My heros – don’t let their memory die


I have to type this really fast. I fear the governmetn might be coming to get me because what i am bout to tell you is so fucking weird and fucked up, if it’s true, they will probably send a cia deathsquad to kill me or something.

Basically, I found the space shuttle in my backyard.

Yes, that’s right. It get sworse.

I believe it to be the Space Shuttle Columbia. Te same one that “blew up” like six years ago or whatever.

If you look at the picture, the deatails are all the same. It’s remarkable. Itcan’t be a forgery just because it looks so perfectly real and proportioned at the regular spaceh shuttle.

OH shit.

OK, false alram. Someon ewas at my door but it was just UPS.

Anwayy, my theory is that the space shuttle never “blew up”, it was shot with a shrinking ray so that people would just THINK it blew up.

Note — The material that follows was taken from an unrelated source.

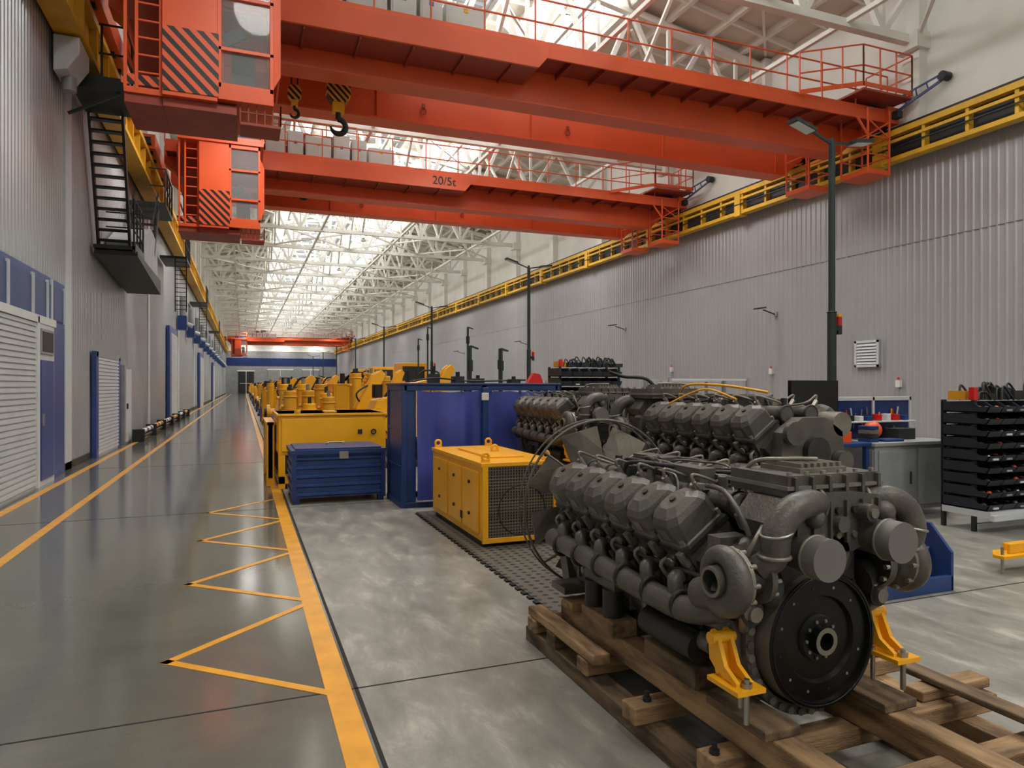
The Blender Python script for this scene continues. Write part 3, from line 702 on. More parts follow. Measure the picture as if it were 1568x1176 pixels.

Think about it: nobody ever actually saw it blow up. Where did all thepieces go? They just disappeared? BULLSHIT.

The space shuttle was shot with a high-tech beam of energy which excited the proton molecules of the fiberglass, heating them and instantaneously cooling them down at the same time so that they expanded and then immediately shrunk to 143rd their original scale.

Thnk it over. It makes perfect sense.

President Bush used the tragedy of the space shuttle and all its occuptants dying to justify the war in Iraq. He lied to us. He told us that Sadam Hussein was repsonsbile but we can see now that it’s all bullshit. This is an unjust war fought for bullshti reasons.

The worst part is, I believe that the plan went horribly awry. The crwe of the space shuttle was supposed to fly back to earth unharmed. They would now be “invisble” for all intents and purposts. They would then be enlarged back to normal, given new identites and blend in with society.

The problem is, I think the space shuttle went way off course if it landed in my back yard! I bet the eocmmunications and stuff got all fucked up in the crash and whatnot and they were unable to communicate. I theorize that theyeither starved to death or out of desperation tried to use their dehydrated food and when it blew up to like a million times its originl size, they all got crushed.

Imagine that. A fate worse than death. Smooshed up against the side of a space shuttle until your brains pop like a balloon or something. Awful.

Our nations heros (of which I am now one) deserve better than this. If this blog gets shut down and I suddenly have an “accident” you people will know the truth now. Spread the word. Don’t let our deaths happen for nothing.



  1. dude, that is total bullshit! our government couldn’t conduct that kind of experiment and then keep it covered up as…. hold on…. sorry, my thought-blocking aluminum foil helmet slipped off. wow! that was a close one!
    so as i was saying, that’s why “Major Dad” is the best show ever.